By Steve Hubrecht
Before someone is injured or killed, a group of Invermere residents concerned about speeding wants to see stop signs and a crosswalk on a street that sees plenty of pedestrians and vehicles jostling for position.
The residents live along or near 5th Street at the north end of Upper Invermere. Over the past few years as Invermere’s population leapt dramatically (exploding from just under 3,000 to just under 4,000 in a decade), so too did the volume of traffic using 5th Street as a conveniently stop-sign free artery to get between 10th Avenue and 13th Avenue.
“There’s too many people that just race up 5th Street,” resident Barry Wiseman told the Pioneer. “Some seem to feel it’s a quarter-mile drag strip.”
The speeders come from a wide demographic; teenagers, younger adults, middle aged adults, and even some seniors too, said Wiseman, adding that while most are driving private vehicles, some are driving business and commercial vehicles.
Many of these vehicles are hitting speeds up to and even in excess of 80 kilometres per hour, he estimated. This on a street that has no sidewalks and is heavily used by all sorts of pedestrians: cyclists; seniors out for a stroll; families walking to and from downtown; preschool groups out for a walk; kids on skateboards and on foot going to primary, elementary and high schools; and others.
“We really feel there is an accident waiting to happen. We want to do something before that occurs,” said Wiseman.

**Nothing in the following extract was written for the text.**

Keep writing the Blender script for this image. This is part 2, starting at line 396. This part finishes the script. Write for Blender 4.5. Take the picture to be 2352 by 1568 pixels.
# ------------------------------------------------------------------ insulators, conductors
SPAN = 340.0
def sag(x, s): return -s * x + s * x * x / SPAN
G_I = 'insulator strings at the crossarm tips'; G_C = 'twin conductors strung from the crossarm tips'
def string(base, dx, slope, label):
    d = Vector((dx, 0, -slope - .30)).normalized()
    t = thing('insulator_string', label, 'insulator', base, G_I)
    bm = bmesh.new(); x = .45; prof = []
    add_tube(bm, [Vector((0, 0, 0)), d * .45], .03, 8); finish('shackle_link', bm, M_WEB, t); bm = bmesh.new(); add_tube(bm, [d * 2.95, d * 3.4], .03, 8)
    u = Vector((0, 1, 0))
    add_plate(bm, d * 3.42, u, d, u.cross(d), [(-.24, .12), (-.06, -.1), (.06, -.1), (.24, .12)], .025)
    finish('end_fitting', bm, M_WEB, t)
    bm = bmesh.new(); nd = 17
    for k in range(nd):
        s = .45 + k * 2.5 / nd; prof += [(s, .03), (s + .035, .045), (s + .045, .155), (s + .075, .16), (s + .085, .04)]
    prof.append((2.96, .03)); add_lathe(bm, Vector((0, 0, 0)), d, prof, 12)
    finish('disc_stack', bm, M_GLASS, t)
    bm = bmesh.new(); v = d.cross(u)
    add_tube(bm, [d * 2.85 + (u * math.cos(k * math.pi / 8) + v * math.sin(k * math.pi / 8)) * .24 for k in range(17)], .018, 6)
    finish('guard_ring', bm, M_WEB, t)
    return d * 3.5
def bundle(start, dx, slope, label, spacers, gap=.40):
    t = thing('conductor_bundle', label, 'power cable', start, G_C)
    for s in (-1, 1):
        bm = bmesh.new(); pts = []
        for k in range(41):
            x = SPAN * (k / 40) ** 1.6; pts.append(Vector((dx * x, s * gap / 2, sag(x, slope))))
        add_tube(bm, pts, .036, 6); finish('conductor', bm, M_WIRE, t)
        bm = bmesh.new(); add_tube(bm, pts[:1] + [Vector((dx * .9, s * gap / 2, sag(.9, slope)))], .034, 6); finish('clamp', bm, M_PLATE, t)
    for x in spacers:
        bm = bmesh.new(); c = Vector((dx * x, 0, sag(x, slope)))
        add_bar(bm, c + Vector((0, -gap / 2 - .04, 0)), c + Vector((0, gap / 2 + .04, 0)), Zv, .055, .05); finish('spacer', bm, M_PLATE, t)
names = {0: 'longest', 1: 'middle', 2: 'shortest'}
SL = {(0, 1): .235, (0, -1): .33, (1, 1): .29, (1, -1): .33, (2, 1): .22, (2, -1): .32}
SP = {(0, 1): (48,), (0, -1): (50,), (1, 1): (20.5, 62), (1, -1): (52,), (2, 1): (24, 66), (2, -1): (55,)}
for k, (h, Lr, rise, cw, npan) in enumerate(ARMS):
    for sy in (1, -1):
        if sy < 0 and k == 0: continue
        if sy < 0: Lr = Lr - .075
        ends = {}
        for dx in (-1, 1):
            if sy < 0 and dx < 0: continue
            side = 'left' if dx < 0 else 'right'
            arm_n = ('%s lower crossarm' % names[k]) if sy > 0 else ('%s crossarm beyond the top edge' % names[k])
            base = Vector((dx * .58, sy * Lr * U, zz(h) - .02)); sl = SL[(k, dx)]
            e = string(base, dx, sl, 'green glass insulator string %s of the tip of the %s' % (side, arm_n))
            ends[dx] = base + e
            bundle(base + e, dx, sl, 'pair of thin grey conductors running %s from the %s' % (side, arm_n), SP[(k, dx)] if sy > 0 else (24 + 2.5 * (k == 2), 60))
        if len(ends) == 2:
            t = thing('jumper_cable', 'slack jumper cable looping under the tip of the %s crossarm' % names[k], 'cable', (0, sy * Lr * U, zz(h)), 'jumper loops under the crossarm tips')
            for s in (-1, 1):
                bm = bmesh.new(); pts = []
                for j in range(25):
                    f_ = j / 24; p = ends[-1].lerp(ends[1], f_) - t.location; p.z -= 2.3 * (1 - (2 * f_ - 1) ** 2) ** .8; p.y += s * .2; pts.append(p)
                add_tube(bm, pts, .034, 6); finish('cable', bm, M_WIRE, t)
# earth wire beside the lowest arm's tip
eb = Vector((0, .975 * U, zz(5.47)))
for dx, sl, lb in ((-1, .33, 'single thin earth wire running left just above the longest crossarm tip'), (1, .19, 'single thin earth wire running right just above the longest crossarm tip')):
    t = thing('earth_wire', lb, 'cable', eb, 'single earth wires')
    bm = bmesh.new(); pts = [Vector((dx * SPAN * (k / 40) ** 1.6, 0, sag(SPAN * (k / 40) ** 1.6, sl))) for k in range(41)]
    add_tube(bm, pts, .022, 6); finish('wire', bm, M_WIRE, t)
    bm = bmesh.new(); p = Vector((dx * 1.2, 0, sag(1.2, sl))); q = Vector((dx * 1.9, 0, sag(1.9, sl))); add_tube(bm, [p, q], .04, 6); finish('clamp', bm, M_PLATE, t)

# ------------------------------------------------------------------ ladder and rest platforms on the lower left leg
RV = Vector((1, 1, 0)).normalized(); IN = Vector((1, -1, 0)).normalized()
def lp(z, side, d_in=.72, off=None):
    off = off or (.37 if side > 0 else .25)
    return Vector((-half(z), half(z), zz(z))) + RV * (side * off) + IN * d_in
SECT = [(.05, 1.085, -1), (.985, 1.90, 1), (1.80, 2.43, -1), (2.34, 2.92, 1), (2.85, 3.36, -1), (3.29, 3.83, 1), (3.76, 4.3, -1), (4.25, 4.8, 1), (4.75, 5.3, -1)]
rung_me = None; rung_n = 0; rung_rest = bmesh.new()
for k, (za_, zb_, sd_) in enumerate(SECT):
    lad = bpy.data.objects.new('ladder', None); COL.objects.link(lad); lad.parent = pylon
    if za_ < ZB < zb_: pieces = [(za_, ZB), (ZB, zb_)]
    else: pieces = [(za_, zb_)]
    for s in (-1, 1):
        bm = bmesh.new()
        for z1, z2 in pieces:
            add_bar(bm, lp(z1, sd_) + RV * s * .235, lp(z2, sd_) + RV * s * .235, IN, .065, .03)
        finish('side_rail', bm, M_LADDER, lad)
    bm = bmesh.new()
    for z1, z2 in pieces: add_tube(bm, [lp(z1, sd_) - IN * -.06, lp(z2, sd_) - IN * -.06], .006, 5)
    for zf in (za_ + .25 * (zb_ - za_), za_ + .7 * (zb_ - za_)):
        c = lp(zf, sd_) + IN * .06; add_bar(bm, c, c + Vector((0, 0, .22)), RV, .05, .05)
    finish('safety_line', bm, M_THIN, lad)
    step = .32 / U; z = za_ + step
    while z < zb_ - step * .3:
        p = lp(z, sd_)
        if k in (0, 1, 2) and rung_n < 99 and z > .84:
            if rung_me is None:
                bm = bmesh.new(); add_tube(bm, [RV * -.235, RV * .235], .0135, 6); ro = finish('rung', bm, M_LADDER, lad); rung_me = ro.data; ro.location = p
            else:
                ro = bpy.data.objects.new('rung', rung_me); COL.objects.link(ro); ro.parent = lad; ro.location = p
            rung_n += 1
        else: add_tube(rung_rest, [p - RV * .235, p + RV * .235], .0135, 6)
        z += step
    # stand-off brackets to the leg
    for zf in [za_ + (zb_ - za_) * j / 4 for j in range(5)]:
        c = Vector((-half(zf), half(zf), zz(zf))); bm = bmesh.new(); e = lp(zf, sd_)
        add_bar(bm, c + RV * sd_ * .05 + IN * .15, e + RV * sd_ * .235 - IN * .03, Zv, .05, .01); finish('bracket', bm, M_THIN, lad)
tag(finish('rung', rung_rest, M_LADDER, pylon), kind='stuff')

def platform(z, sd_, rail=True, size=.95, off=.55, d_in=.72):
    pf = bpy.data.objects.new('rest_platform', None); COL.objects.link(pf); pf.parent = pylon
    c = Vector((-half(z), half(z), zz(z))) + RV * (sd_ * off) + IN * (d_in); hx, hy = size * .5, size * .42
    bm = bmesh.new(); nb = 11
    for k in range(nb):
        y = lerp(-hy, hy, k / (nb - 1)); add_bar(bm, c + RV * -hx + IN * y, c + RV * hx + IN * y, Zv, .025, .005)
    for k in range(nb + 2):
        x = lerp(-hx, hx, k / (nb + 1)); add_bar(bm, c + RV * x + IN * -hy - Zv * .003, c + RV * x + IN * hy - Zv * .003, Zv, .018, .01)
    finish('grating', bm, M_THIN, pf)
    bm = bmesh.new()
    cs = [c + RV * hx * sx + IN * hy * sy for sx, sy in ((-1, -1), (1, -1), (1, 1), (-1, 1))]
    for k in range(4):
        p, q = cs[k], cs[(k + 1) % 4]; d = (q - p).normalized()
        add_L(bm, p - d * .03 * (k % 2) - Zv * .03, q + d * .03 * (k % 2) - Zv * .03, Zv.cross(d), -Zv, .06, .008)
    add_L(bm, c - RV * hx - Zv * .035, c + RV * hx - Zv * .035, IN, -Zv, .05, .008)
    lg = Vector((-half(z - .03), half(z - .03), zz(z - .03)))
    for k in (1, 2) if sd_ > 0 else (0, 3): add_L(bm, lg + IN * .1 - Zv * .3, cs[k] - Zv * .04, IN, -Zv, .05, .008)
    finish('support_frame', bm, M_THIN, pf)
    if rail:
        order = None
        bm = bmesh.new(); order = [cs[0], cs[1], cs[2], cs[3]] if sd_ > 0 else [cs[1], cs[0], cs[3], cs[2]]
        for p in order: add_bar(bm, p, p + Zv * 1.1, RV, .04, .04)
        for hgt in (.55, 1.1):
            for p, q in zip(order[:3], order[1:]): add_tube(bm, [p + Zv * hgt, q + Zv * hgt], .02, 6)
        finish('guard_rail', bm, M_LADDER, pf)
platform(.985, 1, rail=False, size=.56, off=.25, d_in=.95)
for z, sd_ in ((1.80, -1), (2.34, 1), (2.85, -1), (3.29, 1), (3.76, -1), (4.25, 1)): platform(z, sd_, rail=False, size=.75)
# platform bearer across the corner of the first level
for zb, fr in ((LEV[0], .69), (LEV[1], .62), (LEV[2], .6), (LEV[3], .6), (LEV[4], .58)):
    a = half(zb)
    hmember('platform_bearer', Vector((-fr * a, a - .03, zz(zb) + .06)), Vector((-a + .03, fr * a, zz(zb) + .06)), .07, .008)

He pointed to statistics in reports in several Canadian municipalities (including Vancouver, Edmonton and Toronto) that outline widely varying survival rates for pedestrians struck by vehicles travelling at different speeds: 90 per cent survival rate for pedestrians struck by vehicles travelling at 30 kilometres per hour; 50 per cent for vehicles travelling 45 kilometres per hour; 15 per cent for vehicles travelling 60 kilometres per hour; and virtually no chance at all for vehicles travelling 80 kilometres per hour.
“A lot of people (living on 5th Street) are fearful,” said Wiseman, adding one new neighbour “told me ‘I didn’t realized I’d moved to a speedway’.” Wiseman noted other neighbours pointedly always reverse into their driveway so that they are facing forward when they next drive out on to 5th Street. They do so because “backing out is just too dangerous,” he said.
Wiseman and other residents have asked the District of Invermere for solutions to the issue. They gathered signatures on a petition, representing almost every resident on or near 5th Street. Eventually the district did install two temporary stop signs at the intersection of 5th Street and 12th Avenue.
That has helped a bit (Wiseman said traffic has calmed somewhat, both in speed and in sheer volume). But one of the temporary stop signs was recently stolen (and then later replaced). Residents on 5th Street feel more can — and should — be done.
“We’re fighting for the temporary stop signs put in to be made permanent. We’re fighting for new stop signs (at the intersection of 5th Street and 13th Avenue). We’re fighting for a crosswalk (also at the intersection of 5th Street and 13th Avenue),” said Wiseman. The 5th Street residents also plan to ask the RCMP to do spot checks in the area to catch speeders, and to ask the district to at least consider permanently lowering the un-posted speed limit on 5th Street, if not all residential streets in Invermere, to 30 kilometres per hour.
Several municipalities in Canada, including Vancouver, Victoria, Canmore, Calgary, Edmonton, and Toronto have already adopted or are considering adopting reduced un-posted speed limits of either 30 kilometres per hour or 40 kilometres per hour on residential streets.
Wiseman outlined that 5th Street is hardly the only street in Invermere with a speeding problem, saying “this issue is happening in many other places in the district.”
“The increase in traffic in Invermere as a whole is horrific, which of course increases traffic everywhere. I have never ever experienced traffic in this town as it is now,” added longtime 5th Street resident Diane Cote.
The 5th Street residents were scheduled to meet with Invermere officials at the committee of the whole meeting on Tuesday, Aug. 13.